Quantifying the world’s minerals is essential, says expert

30th August 2016 By: Kim Cloete - Creamer Media Correspondent

CAPE TOWN (miningweekly.com) – A leading academic has called for a joint committee to track products that use minerals and metals to better understand how much stock is circulating globally.

“Knowing how much stock is in use enables one to estimate demand over the next few decades, taking into account global growth and the replacement of existing stocks,” Yale University Professor Emeritus of Industrial Ecology Thomas Graedel told delegates at the thirty-fifth International Geological Congress (IGC), in Cape Town.

He said that quantifying geological stocks was a “grand challenge” and was key to better understanding long-term sustainability prospects. 

“We need to start with what we know about the stocks in use and measure year by year the inflow and outflow of a given material.

“When it comes to inflow, we have to ask where the material, such as copper, is being used.
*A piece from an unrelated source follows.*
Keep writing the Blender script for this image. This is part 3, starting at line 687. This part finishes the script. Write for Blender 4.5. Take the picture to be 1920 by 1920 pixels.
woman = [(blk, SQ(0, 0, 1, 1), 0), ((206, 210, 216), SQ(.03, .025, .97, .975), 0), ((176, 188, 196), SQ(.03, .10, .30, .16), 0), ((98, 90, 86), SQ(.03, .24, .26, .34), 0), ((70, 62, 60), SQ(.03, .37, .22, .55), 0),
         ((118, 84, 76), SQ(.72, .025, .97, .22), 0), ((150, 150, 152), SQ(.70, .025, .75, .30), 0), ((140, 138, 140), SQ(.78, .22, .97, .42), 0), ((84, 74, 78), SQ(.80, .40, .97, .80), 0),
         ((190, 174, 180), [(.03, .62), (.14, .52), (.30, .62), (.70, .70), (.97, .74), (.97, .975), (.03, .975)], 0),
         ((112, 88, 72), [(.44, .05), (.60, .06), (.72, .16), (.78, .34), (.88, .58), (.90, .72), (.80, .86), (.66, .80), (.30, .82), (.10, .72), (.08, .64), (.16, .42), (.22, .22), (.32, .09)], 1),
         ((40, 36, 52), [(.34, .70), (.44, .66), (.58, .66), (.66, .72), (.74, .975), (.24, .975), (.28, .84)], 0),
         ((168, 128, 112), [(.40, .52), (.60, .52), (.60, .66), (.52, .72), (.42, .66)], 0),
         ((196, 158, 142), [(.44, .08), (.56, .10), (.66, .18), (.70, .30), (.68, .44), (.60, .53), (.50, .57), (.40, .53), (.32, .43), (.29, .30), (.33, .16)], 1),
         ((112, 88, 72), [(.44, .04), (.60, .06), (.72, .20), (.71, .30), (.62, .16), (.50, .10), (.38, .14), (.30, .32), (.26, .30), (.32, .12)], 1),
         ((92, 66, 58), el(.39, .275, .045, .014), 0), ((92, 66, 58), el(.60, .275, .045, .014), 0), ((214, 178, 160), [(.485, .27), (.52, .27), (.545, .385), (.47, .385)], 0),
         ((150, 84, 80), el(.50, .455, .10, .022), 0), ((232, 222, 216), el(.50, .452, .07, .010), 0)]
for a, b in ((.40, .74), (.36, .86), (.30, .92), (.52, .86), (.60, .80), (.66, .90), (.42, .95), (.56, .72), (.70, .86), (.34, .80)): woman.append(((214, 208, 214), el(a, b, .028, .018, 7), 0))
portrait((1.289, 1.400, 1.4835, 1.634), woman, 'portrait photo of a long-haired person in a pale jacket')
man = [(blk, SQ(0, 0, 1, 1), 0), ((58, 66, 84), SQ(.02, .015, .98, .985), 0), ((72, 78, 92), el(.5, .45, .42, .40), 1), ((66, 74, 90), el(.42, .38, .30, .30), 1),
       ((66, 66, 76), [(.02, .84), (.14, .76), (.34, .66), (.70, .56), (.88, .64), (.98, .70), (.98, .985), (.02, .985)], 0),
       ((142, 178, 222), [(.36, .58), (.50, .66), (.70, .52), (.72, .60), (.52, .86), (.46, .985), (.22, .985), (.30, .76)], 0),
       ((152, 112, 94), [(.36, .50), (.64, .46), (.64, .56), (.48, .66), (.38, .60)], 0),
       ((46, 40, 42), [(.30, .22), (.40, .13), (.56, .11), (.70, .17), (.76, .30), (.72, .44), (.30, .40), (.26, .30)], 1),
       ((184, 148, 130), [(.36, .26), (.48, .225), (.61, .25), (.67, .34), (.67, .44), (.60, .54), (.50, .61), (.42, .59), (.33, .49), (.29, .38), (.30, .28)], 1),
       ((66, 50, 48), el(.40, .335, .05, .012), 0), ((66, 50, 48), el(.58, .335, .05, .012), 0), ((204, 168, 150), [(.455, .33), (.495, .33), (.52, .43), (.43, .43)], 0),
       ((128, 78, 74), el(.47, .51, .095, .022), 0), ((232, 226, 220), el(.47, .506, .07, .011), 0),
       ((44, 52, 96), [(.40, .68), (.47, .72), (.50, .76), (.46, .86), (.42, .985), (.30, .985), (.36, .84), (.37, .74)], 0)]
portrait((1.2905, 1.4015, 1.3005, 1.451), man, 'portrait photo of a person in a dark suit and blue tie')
Twenty-one kilograms of copper is used in the average automobile, with 200 kg of copper used in the average home in Europe and North America. We need to multiply that by how many cars and homes there are and repeat this analysis for all metals. That is a big challenge . . . and we can only sketch answers to some of it.”

Graedel said it was difficult to estimate how long products are used for, but this was important as well.  For transportation, products are typically used for 15 years, and 75 to 80 years in the construction of houses.

He suggested forming a joint committee involving the International Council on Mining and Metals, the Materials Research Society and the International Society for Industrial Ecology to deal with the challenge.

“It’s in everyone’s interests to regularly convene a group of experts to track products using minerals and metals,” he noted.

He said this would lead to a better understanding of urban mine stocks and their losses and could provide better information on discards and the recycling of industrial products.

Rates of recycling were another significant challenge, with more understanding needed on this front. 

He said selenium used in fertiliser was recyclable but aluminium, for example, was “unrecyclable as best we know. We can recover it, but we don’t know what to do with it.

“The cycle of metals is a systems challenge, but we don’t understand it. We have to do better with this challenge,” he said.